Sources: For Austen, I should hardly need to list her works, and thanks to the recent (and now seemingly endless) revival, the film and TV adaptions are legion. Emma Thompson’s Academy Award winning conversion of Sense and Sensibility is very accessible to even the most resistant of macho men, and the presence of Keira Knightley in a wet frock may also convince them to see the recent version of Pride and Prejudice, although for my money it is far inferior to the Bollywood version Bride and Prejudice, featuring the alluring Aishwarya Rai. I’ve heard that the Austen rewrites with supernatural creatures are extremely tedious but they might get hold-outs into the fold. For the Great Game you want Kim, and pretty much everything else by Kipling, because he spent half his life working and living in India in the period.
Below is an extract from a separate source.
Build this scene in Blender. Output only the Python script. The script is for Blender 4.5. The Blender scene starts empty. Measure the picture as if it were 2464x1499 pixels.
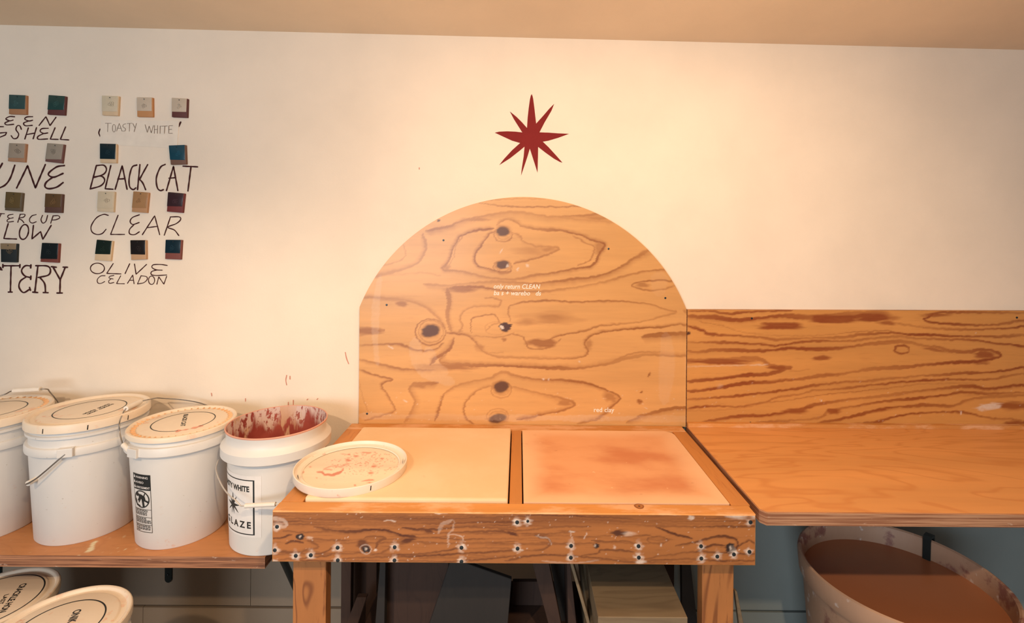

I particularly like “The Young British Soldier” for setting the mood. Several of George Macdonald Fraser’s Flashman books feature the Great Game, notably Flashman in the Great Game. For non-fiction, I enjoyed Niall Ferguson’s Empire series, or you could go right to the source: Archive.org has a copy of the 1795 Directory of the East Indies

RPGs: Well, Wit and Willfulness, an Austen RPG, never made its kickstart total (not least because it was badly presented), and the old Wuthering Heights RPG is just ashes in the net, but there are options. The Kerberos Club is an excellent guide to the entire Victorian Era, although it focuses on the homefront, of course. So does GURPS Goblins, and the various Napoleonic games tend to focus on Europe or the Atlantic, naturally. Forgotten Futures and Space 1889 have the attitude right although are more late Victorian. There’s an excellently researched late-19th century guide to India developed for D20 Modern and published by Adamant Entertainment, which is worth getting even if you despise D20. Going beyond Colonial India, there’s GURPS India and Green Ronin published Mindshadows, which was to Indian history what D&D is to medieval history. Closer to actual history is Suryamaya, if you can find it. Finally, the Aberrant and Trinity universe feature India as a key world player and have plenty of rules and hooks for intrigue, and by adding Adventure you can turn back the clock some of the way. Indian myth was also a big influence on Exalted, and also Empire of the Petal Throne. There’s some lifting to be done, but the groundwork has been laid.